Pojawiły się pierwsze zdjęcia pokazujące efekty działania nowej matrycy i obiektywu, ale na moje oko Yashica nie ma się czym chwalić. Czerń bez jakichkolwiek szczegółów i przepalone, zupełnie białe niebo, nie wróżą nic dobrego. Widać, że zakres tonalny jest niewielki, nawet w porównaniu do topowych smartfonów.
Nostalgia w fotografii sprzedaje się świetnie.
Największa i najważniejsza usługa fotograficzna świata - Instagram - korzysta z filtrów silnie bazujących na analogowych filmach. Inna popularna aplikacja - VSCO - tworzy bardzo zaawansowane cyfrowe wersje analogowych filmów, które również mają całe rzesze fanów.
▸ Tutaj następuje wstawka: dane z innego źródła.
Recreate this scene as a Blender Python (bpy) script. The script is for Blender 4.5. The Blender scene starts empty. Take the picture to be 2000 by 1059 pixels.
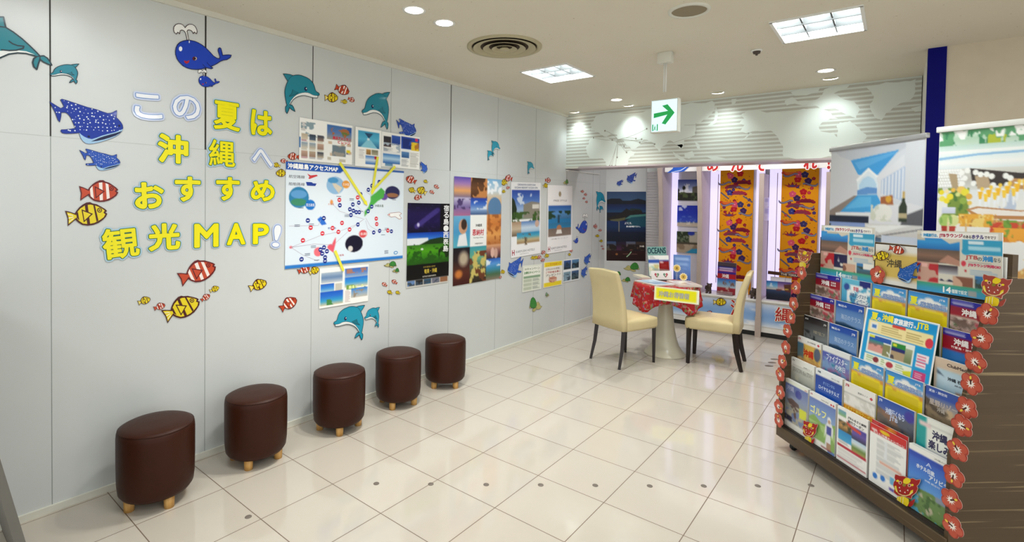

Najlepiej sprzedający się aparat? Tutaj dla wielu może być zaskoczeniem fakt, że jest to analogowy Fujifilm Instax, oczywiście po odfiltrowaniu z tej listy smartfonów, które pod względem ilościowym nie mają konkurencji.
Patrząc z boku na Yashicę Y35 mam wrażenie, że ten aparat to kuriozum i niepotrzebna zabawka. Z drugiej strony, wiele osób mówi to samo o współczesnych aparatach natychmiastowych Instax, a przecież ich sprzedaż nie bierze się w powietrza.
Sam jestem posiadaczem Instaksa i jest to dla mnie niesamowite odświeżenie w cyfrowym świecie. Prowadzę prywatny projekt fotograficzny, w którym w każdą miesięcznicę ślubu robię Instaksem kilka zdjęć. To taki mój rytuał, który z miesiąca na miesiąc daje coraz ciekawsze rezultaty.
I choć bardzo lubię fotografować aparatem cyfrowym, to fotografowanie Instaksem daje mi najwięcej frajdy. Jest coś niesamowitego w tym, że każde takie zdjęcie istnieje tylko w jednej, niepowtarzalnej kopii.
Być może Yashica Y35 wywoła w użytkownikach podobne uczucia, a jeśli tak, to wszystkie narzekania na ten aparat stracą rację bytu. Mam nadzieję, że uda mi się przetestować ten sprzęt i sprawdzić na własnej skórze, czy będzie miał choć odrobinę magii Instaksa.